I got an unbranded set from teh US few years back Basically same as standard options.. But colour coded the ends rather than have them pink so it doesn't look out of place!
as for the queries:
1. I fancy one of those front tower braces - as much for the look as anything else. Can I fit one of those by itself or will it throw the whole geometry setup out? Easy to fit?
- Geometry should be fine as your not actually moving anything. Just make sure the car is parked up on a stable surface and don't let it rock forward or back or move the steering wheel after you remove the strut nuts (sounds painful!)
2. Lowering springs - if I buy a spring compression tool, is it simply a case of wheel off, compress old spring off, compress new spring on, wheel on, bob's yer uncle?
- Worth an aligntment check. As car will sit lower, but having said that, so long as you mark the current setting on the camber bolts and set them back to the same point they were taken off, you can possibly get away without. Just make sure sure that both sides of the car have hte wheels pointing at the same angle. a crude way to check is measure the width distance between the top of the wheel and the arch. Not scientific but so long as there is some -ve camber and both sides are matching.. It'd do until you go the next step.
I got aligntment check after fitting prodrive springs then again when I put coilovers on. And both times there was no change required as I made sure things were set correctly. To the trained eye you can tell if the camber is notably out or not
3. Apart from the above 2 - is there a distinct order ye should do the upgrades in?
- Yeah if you can fit everthign at once then do so.. Depends on what all you decide to do. Once you have a plan or a target of how you want the car to respond it may be easier to advise.
But things like strut braces are fairly straight forward. Don't really do much on standard set-up but if other upgrades are done and stiffen everythign teh brace has more effect than just for show, keeps the chassis more rigid with the extra forces involved. If replacign ARB's worth doign drop-links at the same time. if doing a lower brace consider ALK as it's in the same area. Note ALK will move toe angle slightly so worth checking alignment if done)
4. Are Whiteline the best?
- As above. It's what most peopel go for. But there are alternatives. I have some perrin parts fitted on mine, there' also a couple other manufacturer. But if you shop aroudn Whiteline parts can be found at competitive prices. Also if buying a few expensive parts at once, worth asking for discount
5. Is it worth putting it into a performance shop to get it all done?
If you not comfortable doung the installations yourself then yes. Strut braces are fairly straight forward. ARB's stuff more so. ALK bit of a sod without getting right underneith the car. But if your looking to replace springs yourself then I'd imagine everythign except maybe ALK is within reach of yoru abilities
6. What's the difference between going for coilovers or upgraded dampeners and springs? Usually more adjustment with coilovers
Coilovers are generally a package designed to work better, more robust too. Also if just upgrading the springs on standard dampers the dampers will wear out quicker. I wen't down that route and started pricing up a decent set of dampers (Bilstein's at the time) and with the cost of those comapred to BC coilovers and they adjustability it was a no-brainer for me. No more faffing aroudn with spring tensioners everytimg a damper was stuffed!

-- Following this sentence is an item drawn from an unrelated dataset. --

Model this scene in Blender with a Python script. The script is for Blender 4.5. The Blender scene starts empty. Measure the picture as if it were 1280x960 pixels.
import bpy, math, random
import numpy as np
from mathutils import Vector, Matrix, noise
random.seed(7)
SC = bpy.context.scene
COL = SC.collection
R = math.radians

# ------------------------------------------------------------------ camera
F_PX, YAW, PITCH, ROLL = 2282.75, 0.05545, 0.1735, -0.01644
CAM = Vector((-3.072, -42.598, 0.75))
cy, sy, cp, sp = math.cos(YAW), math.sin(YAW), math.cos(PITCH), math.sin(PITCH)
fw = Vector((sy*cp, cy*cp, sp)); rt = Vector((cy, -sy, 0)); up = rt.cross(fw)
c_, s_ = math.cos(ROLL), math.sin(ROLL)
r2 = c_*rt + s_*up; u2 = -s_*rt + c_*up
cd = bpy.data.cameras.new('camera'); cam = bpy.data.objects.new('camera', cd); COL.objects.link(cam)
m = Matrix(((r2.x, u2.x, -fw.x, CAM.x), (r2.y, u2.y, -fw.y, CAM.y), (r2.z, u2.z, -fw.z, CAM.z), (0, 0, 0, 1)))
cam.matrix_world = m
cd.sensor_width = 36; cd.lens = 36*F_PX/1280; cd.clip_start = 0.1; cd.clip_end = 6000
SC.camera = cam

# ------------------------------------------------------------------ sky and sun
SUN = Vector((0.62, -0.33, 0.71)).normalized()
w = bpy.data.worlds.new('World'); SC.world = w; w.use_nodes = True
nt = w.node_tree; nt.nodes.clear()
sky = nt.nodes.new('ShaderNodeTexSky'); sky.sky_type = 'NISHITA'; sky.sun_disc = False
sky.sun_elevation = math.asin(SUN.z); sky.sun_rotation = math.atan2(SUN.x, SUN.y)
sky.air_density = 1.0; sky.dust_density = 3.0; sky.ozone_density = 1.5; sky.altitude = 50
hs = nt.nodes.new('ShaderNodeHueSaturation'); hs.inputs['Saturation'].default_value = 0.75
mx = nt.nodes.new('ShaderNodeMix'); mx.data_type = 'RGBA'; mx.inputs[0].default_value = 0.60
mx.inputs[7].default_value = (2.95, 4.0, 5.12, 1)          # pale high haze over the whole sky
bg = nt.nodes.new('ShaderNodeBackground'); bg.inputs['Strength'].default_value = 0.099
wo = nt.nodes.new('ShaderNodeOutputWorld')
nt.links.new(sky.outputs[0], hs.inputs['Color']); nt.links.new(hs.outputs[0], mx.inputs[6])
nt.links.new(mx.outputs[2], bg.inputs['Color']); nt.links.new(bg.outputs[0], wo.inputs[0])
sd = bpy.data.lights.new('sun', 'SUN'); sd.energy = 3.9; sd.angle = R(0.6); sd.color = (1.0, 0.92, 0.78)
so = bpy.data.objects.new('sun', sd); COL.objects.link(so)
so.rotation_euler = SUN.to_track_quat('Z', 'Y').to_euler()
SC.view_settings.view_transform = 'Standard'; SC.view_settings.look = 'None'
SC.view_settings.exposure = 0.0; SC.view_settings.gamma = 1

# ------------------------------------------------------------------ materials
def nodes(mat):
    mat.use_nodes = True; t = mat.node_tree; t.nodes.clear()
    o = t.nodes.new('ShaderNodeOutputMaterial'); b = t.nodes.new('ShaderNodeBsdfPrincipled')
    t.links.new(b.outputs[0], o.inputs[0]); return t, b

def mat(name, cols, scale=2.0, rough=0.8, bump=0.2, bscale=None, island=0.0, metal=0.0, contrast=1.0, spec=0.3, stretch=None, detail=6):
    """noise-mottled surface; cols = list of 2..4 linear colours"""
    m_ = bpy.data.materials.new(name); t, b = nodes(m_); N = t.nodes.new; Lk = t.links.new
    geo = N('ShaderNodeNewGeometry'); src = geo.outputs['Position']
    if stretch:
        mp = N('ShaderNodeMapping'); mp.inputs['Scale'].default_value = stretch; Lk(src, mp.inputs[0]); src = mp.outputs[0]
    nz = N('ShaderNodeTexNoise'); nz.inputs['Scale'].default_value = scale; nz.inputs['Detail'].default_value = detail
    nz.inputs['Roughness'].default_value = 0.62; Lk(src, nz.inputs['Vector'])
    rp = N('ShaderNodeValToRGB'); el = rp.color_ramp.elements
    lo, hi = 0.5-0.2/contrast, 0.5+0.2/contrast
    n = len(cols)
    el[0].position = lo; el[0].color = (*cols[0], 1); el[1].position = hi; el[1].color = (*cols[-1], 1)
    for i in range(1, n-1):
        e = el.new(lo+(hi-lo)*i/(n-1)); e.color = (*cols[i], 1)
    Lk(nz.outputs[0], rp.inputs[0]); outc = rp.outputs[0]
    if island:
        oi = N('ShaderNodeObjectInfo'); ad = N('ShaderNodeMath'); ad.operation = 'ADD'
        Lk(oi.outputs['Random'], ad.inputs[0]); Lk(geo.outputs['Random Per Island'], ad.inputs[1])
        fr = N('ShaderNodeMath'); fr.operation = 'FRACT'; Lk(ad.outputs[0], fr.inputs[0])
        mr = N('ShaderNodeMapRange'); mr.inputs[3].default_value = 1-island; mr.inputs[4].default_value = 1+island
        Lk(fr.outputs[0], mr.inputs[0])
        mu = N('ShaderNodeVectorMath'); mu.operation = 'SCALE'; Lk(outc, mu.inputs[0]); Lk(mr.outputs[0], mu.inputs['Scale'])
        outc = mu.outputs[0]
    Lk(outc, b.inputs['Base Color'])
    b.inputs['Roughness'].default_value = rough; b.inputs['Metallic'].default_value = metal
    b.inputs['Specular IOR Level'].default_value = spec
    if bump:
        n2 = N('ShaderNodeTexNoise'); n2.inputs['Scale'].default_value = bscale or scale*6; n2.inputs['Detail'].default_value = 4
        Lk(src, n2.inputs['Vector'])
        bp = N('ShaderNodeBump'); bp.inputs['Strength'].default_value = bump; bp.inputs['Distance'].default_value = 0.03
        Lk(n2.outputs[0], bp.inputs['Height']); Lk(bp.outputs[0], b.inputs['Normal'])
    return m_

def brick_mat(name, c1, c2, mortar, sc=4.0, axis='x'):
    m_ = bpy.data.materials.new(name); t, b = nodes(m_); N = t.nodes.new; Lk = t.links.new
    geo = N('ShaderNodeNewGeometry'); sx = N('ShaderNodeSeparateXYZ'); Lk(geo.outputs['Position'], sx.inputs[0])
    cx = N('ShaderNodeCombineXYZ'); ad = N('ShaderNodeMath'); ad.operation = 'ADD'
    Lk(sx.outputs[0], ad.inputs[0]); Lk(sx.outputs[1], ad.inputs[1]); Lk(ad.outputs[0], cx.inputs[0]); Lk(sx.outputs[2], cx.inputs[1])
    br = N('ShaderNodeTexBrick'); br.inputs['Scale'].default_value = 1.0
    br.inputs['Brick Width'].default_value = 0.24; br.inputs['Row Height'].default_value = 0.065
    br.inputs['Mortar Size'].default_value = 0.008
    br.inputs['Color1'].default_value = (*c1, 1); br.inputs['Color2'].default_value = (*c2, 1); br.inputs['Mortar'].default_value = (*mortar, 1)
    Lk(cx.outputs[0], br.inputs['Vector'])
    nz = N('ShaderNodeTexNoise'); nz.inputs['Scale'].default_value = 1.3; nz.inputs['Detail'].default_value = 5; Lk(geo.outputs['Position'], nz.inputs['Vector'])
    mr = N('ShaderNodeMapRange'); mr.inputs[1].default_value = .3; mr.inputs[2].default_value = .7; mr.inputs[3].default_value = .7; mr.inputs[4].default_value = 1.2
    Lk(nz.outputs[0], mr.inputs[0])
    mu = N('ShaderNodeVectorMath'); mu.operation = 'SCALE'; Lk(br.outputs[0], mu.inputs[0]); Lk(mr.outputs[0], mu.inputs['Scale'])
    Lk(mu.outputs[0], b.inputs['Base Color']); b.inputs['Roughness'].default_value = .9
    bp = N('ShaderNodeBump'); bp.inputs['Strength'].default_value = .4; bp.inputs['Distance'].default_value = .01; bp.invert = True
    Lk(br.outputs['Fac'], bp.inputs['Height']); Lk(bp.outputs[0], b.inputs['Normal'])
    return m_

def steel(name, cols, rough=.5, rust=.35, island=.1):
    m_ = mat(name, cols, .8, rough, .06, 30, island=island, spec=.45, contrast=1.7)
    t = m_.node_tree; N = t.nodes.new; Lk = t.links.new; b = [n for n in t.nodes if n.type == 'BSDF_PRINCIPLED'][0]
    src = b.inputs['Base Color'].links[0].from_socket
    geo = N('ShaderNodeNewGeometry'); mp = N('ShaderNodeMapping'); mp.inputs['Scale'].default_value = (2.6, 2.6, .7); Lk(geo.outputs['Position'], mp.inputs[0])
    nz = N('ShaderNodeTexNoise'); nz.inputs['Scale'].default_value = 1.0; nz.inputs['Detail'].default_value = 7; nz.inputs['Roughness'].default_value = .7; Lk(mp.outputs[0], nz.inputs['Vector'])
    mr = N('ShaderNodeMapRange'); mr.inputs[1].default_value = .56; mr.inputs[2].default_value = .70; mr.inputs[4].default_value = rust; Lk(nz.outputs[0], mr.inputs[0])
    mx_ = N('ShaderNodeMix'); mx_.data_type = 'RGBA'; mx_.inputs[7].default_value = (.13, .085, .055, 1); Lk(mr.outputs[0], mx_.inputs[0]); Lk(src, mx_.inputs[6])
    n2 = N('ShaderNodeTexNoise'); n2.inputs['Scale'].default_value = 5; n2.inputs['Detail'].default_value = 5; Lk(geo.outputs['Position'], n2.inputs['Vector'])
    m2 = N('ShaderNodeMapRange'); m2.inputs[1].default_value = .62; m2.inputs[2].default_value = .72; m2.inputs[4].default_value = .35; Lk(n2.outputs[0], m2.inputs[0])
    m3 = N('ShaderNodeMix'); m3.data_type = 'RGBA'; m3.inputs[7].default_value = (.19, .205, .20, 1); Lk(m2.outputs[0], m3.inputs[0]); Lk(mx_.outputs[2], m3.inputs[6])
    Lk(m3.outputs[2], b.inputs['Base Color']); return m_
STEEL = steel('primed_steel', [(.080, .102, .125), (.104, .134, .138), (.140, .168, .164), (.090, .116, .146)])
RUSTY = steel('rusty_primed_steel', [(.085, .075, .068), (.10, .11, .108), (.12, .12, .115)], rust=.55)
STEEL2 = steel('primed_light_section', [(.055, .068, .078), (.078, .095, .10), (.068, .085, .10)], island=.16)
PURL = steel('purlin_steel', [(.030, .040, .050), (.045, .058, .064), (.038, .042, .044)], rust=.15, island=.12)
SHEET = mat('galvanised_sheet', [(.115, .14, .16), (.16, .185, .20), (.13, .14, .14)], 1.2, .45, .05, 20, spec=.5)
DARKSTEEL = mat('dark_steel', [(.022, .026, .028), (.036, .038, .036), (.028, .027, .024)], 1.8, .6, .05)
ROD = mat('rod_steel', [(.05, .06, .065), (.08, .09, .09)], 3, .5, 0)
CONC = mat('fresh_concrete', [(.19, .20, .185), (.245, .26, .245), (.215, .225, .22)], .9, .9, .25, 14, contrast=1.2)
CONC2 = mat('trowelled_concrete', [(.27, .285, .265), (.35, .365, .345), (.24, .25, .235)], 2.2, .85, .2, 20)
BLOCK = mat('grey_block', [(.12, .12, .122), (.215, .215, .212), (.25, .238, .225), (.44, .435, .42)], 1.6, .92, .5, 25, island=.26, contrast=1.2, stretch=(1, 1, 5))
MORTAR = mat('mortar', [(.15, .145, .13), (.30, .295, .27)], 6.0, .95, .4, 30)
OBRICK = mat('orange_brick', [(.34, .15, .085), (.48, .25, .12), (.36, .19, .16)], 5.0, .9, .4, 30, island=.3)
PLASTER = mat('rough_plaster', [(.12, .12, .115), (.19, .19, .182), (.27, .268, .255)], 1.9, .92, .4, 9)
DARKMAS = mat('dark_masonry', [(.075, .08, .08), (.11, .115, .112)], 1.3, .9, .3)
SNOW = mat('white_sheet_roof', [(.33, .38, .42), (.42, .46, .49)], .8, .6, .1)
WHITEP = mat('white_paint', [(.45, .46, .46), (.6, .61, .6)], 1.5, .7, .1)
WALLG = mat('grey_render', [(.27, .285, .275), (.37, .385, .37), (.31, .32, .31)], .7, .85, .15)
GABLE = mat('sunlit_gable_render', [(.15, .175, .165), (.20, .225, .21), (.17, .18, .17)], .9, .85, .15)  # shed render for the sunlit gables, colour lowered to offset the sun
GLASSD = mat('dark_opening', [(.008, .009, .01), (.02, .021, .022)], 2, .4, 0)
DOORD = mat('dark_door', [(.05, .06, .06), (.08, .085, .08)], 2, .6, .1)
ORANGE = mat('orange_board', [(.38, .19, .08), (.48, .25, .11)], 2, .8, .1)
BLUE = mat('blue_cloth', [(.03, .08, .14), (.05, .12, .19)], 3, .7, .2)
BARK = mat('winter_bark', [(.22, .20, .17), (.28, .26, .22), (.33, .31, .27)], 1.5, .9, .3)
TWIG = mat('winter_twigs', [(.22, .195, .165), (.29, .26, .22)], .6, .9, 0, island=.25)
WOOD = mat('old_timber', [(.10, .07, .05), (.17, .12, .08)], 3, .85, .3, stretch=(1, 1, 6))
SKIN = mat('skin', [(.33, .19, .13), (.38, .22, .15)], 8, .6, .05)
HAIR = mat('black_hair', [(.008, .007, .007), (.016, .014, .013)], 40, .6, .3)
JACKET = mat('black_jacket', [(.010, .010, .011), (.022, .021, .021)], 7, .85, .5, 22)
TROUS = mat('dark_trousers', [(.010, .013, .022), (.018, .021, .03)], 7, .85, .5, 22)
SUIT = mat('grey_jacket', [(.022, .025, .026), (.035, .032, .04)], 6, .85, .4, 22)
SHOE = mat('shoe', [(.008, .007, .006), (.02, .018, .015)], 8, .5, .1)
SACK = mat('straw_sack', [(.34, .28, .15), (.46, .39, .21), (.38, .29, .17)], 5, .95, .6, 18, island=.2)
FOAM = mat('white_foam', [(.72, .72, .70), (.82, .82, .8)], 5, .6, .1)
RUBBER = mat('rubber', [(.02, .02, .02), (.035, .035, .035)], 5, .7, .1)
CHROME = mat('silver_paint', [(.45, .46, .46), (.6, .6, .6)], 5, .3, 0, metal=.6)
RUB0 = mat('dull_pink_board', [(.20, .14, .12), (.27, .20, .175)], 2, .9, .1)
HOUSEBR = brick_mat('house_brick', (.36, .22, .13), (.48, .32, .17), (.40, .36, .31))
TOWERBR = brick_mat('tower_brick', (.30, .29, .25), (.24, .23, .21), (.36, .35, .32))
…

7. If I put it out to get work done, anyone in Aberdeen area recommended?
As the man above said. Clark Motorsport, there's also BHP Developments and Wallace Performance.. Although Wallace seem to be more Evo stuff, but they know scoobs too.
8. Are the Litchfield upgrades listed a good order to do things?
Depends what you want from the car There's not really one thing or another that does everythign it's about a whole package of thigns coming together and working. But worth noting that springs/coilovers are probably the first major component. After that look at stiffening other parts with braces. If your not happy with teh understeer look at upgrading the rear ARB and upgrade F&R drop links while your at it. Not sure about the hatch but if they still have plastic rear drop links worth looking to replace those with metal or alloy ones. If want the car to have an improoved 'locked in' feeling roudn corners Anti-Lift Kit is your friend
Note: Adding strut braces, ARB's drop links should NOT require alignment set-up. Doing springs/coilovers might if your not paticular about gettign everythign back into the same place as it was. (Mostly camber affected here) Worth gettign a check if you've got to this step. Since all the parts were freed off for install making any required adjustment should be a doddle. Just remember when fitting braces and stuff to NOT let the car move when thigns are slacked off, and the supension will move aroudn and much up geometry. Also worth noting the first pothole you hit the geo will be knocked out anyway ever so slightly.